Arizona State Law Journal

Year

2008

Abstract

Even a victim of the most egregious discrimination may recover little monetary relief if the defendant discovers, after firing the employee, that she committed some firable offense. Yet the case in which the Supreme Court so held, McKennon v. Nashville Banner Publishing Co., was widely viewed as a victory rather than a defeat for plaintiffs. This surprising perception flowed from the Court's holding that such "after-acquired evidence" of misconduct merely limited remedies but did not completely eliminate plaintiffs' rights to sue for discrimination. Given that McKennon could be portrayed either as a victory for plaintiffs or an unjust denial of relief for plaintiffs, it is surprising that there has been little academic inquiry into the actual effects of McKennon on discrimination claims.

This Article documents how the after-acquired evidence doctrine of McKennon plays a troubling role in civil rights litigation: It shifts the focus of the discussion off the employer's illegal acts and onto the worthiness of the plaintiff and it chills full enforcement of discrimination laws. Using both an empirical analysis of judicial decisions and a series of interviews with attorneys, this Article uncovers new evidence that employers most often seek to limit a plaintiff's remedies based on evidence of relatively minor transgressions, most commonly resume fraud, that would not likely have been discovered had the plaintiff not sued to challenge employment discrimination. Further, both the data from judicial opinions and the evidence from practicing attorneys suggest that the potential for disclosure of negative personal and professional information dissuades plaintiffs from pursuing even meritorious claims of discrimination.
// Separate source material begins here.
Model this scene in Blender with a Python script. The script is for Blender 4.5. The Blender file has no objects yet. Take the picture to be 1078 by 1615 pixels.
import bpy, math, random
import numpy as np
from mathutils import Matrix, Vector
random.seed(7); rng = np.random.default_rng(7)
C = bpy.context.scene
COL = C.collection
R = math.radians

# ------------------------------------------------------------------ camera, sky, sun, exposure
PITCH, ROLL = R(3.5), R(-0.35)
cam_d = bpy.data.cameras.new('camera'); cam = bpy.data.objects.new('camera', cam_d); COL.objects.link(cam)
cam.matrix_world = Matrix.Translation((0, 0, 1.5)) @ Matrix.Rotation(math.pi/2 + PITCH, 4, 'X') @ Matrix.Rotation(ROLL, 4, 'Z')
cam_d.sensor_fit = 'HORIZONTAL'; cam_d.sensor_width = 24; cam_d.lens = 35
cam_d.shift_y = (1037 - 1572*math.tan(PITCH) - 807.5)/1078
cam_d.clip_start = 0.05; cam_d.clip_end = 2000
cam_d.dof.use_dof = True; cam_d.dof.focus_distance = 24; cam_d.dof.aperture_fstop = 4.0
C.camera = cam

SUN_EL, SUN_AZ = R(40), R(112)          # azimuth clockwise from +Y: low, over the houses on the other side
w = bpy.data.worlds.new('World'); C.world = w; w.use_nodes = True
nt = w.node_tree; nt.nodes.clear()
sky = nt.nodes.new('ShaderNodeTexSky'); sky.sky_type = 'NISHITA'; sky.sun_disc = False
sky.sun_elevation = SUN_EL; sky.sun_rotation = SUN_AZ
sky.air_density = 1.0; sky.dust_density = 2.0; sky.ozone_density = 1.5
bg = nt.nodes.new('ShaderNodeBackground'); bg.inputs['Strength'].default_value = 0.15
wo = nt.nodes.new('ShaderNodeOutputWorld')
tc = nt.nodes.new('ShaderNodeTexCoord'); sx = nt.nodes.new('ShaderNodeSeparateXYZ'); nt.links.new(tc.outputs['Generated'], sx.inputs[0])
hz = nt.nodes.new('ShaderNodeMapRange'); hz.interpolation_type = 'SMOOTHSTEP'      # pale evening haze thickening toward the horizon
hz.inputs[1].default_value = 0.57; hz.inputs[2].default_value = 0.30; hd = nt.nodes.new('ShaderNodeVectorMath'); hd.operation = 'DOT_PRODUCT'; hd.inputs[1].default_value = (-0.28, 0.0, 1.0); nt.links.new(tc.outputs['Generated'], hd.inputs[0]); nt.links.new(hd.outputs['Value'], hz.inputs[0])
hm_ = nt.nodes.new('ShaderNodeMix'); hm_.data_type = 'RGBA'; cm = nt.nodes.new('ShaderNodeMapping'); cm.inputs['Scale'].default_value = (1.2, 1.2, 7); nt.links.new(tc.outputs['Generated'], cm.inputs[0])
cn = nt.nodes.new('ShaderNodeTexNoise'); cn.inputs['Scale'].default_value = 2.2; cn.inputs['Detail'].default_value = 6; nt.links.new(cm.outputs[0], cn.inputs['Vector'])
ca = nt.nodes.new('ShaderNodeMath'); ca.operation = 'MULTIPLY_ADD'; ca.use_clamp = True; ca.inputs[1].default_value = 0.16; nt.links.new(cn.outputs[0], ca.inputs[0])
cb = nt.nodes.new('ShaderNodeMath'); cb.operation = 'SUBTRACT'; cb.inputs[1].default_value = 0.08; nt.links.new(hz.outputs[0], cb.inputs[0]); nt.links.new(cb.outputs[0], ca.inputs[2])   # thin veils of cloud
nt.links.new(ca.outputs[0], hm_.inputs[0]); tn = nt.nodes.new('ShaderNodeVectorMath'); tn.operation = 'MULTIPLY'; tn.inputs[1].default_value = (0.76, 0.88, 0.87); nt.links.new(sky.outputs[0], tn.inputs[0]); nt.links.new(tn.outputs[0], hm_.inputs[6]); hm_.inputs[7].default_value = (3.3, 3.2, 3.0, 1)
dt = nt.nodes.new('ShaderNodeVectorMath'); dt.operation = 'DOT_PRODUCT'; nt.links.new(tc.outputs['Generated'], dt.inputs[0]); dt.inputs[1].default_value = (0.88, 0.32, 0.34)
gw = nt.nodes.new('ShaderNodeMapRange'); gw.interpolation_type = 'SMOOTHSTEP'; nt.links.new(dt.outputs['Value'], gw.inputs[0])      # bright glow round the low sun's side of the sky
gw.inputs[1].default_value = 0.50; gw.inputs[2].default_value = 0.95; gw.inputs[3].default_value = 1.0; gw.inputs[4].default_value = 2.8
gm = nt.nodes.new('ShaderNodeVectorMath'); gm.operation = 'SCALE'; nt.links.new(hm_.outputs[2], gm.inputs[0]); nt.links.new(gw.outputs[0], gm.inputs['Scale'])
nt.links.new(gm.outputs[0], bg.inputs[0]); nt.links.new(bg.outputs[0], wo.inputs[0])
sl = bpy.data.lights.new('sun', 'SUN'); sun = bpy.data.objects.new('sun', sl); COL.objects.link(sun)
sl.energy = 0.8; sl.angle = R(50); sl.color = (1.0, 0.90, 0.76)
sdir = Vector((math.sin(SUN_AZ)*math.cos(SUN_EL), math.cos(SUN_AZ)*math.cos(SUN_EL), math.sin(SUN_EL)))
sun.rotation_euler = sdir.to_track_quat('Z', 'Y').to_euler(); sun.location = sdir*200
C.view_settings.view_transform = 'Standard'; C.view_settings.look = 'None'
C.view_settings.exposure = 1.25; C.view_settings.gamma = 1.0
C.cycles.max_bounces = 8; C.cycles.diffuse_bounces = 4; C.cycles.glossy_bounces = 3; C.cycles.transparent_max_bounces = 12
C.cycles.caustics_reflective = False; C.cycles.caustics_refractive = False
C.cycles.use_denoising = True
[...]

From its inception, the after-acquired evidence defense has prompted concern from a small number of critical voices that it carried potential as a tool for abuse of employees seeking to vindicate their rights. The evidence offered in this Article substantiates these concerns, which raise serious doubts about the continued existence of the doctrine. Acknowledging how unlikely the defense is to be abolished, this Article concludes that these concerns should alternatively prompt litigants and courts to recognize claims of illegal retaliation when employers misuse the after-acquired evidence doctrine by asserting the defense frivolously to deter plaintiffs from pursuing discrimination claims.